Molte discipline del fare umano sono paragonabili ad un vero e proprio linguaggio, composto da vocaboli, sintassi e grammatica, pregni di senso comune condiviso e riconosciuto.
Quanto detto riguarda anche l’architettura intesa come arte del costruire, la sua evoluzione ed il susseguirsi dei suoi stili e delle sue forme e, quindi, del suo linguaggio, delle sue modificazioni, dei suoi salti temporali e dei suoi rimandi, attraverso le diverse interpretazioni del reale che col tempo ha dato.
Basti pensare, ad esempio, al rinascimento italiano e al linguaggio utilizzato dagli architetti del tempo per progettare e realizzare piazze, edifici, chiese, intere città, ed all'uso dell'ampio vocabolario per esplicitare un’idea di costruito attraverso la propria visione del mondo. Colonne, lesene, fregi ed archi a comporre, come parole, il vocabolario di una sintassi di ordine geometrico, simmetrie ed ritmo degli elementi, giustapposizione di forme chiare e definite, il tutto in un lessico completo, forbito e delineato.

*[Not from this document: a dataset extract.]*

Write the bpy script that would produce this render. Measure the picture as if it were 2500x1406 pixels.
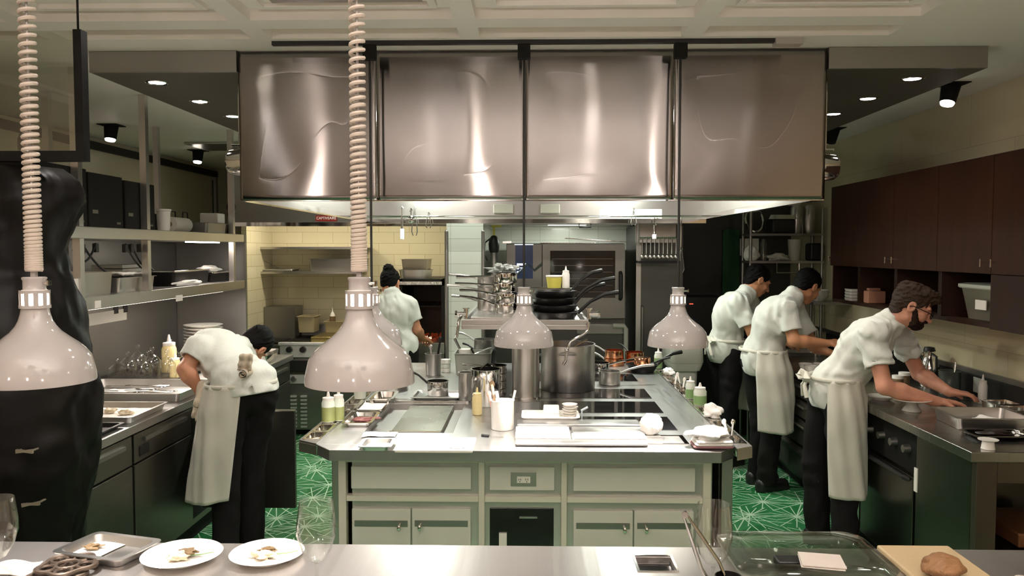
import bpy, bmesh, math, random
import numpy as np
from mathutils import Vector, Matrix, Euler, noise as mnoise
random.seed(7)
PI = math.pi
for o in list(bpy.data.objects):
    bpy.data.objects.remove(o)
C = bpy.context.scene.collection
SC = bpy.context.scene
V = Vector

# ------------------------------------------------------------------ camera
EYE = V((0, 0, 1.78))
FPX = 1950.0
PITCH = math.atan(95 / FPX)
YAW = math.atan(45 / FPX * math.cos(PITCH))
cam_d = bpy.data.cameras.new('camera')
cam = bpy.data.objects.new('camera', cam_d)
C.objects.link(cam)
cam.location = EYE
cam.rotation_euler = Euler((PI / 2 - PITCH, 0, YAW), 'XYZ')
cam_d.sensor_width = 36.0
cam_d.lens = 36.0 * FPX / 2500.0
cam_d.clip_start = 0.05
cam_d.clip_end = 100
SC.camera = cam

# ------------------------------------------------------------------ view and world
SC.view_settings.view_transform = 'Standard'
SC.view_settings.look = 'None'
SC.view_settings.gamma = 1.0
SC.view_settings.use_curve_mapping = False
SC.view_settings.exposure = 0.45
SC.cycles.caustics_reflective = True
SC.cycles.blur_glossy = 1.0
SC.cycles.caustics_refractive = False
SC.cycles.max_bounces = 6
SC.cycles.transparent_max_bounces = 12
SC.cycles.sample_clamp_indirect = 4.0
SC.cycles.use_denoising = True
w = bpy.data.worlds.new('world')
SC.world = w
w.use_nodes = True
w.node_tree.nodes['Background'].inputs[0].default_value = (1.0, 0.85, 0.7, 1)
w.node_tree.nodes['Background'].inputs[1].default_value = 0.015

# ------------------------------------------------------------------ lights of the room
HEAT_FAR = 62.0      # heat lamps over the island
HEAT_NEAR = 24.0     # heat lamps over the pass
HOOD_W = 17.0        # lights inside the canopy hood
DOWN_W = 8.0
AISLE_FILL_W = 40.0      # added fill downlights behind the hood
BOWL_FILL_W = 125.0       # added unseen bowl lamps that fill the ceiling
CEIL_W = 26.0       # recessed downlights in the coffers before the hood         # recessed downlights in the dark soffit
GLOBE_FILL_W = 22.0      # added fill globes behind the camera
BACK_W = 4.5         # lights of the back hood


def lamp(name, kind, loc, watts, color=(1, 0.90, 0.80), size=0.05, spot=1.6, blend=0.6, target=None):
    d = bpy.data.lights.new(name, kind)
    d.energy = watts
    d.color = color
    if kind == 'AREA':
        d.size = size
    else:
        d.shadow_soft_size = size
    if kind == 'SPOT':
        d.spot_size = spot
        d.spot_blend = blend
    o = bpy.data.objects.new(name, d)
    C.objects.link(o)
    o.location = loc
    if target is not None:
        o.rotation_euler = (V(target) - V(loc)).to_track_quat('-Z', 'Y').to_euler()
    return o


# ------------------------------------------------------------------ helpers
_R = cam.rotation_euler.to_matrix()


def PP(u, v, X=None, Y=None, Z=None):
    """The point of the room seen at (u, v) on the plane X, Y or Z = const."""
    d = _R @ V((u - 1250.0, -(v - 703.0), -FPX))
    if Y is not None:
        t = (Y - EYE.y) / d.y
    elif X is not None:
        t = (X - EYE.x) / d.x
    else:
        t = (Z - EYE.z) / d.z
    return EYE + d * t


def srgb(r, g, b):
    f = lambda c: (c / 255 / 12.92) if c <= 10 else ((c / 255 + 0.055) / 1.055) ** 2.4
    return (f(r), f(g), f(b), 1)


def frame(f, u):
    """Rotation matrix with columns right, forward, up."""
    f = V(f).normalized()
    u = V(u)
    r = f.cross(u).normalized()
    u = r.cross(f).normalized()
    return Matrix((r, f, u)).transposed()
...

Ed ancora il barocco, con i suoi archi policentrici, le ridondanze delle facciate dei palazzi e delle chiese, le sue straordinarie compressioni dello spazio e le illusioni prospettiche azzardate e spiazzanti. Chi, trovandosi in Piazza San Pietro, fra il colonnato del Bernini che abbraccia il visitatore come a darne un saluto di benvenuto, non si è soffermato a interrogarsi sul senso dell’immensità, a leggere una poesia in pietra di rara bellezza?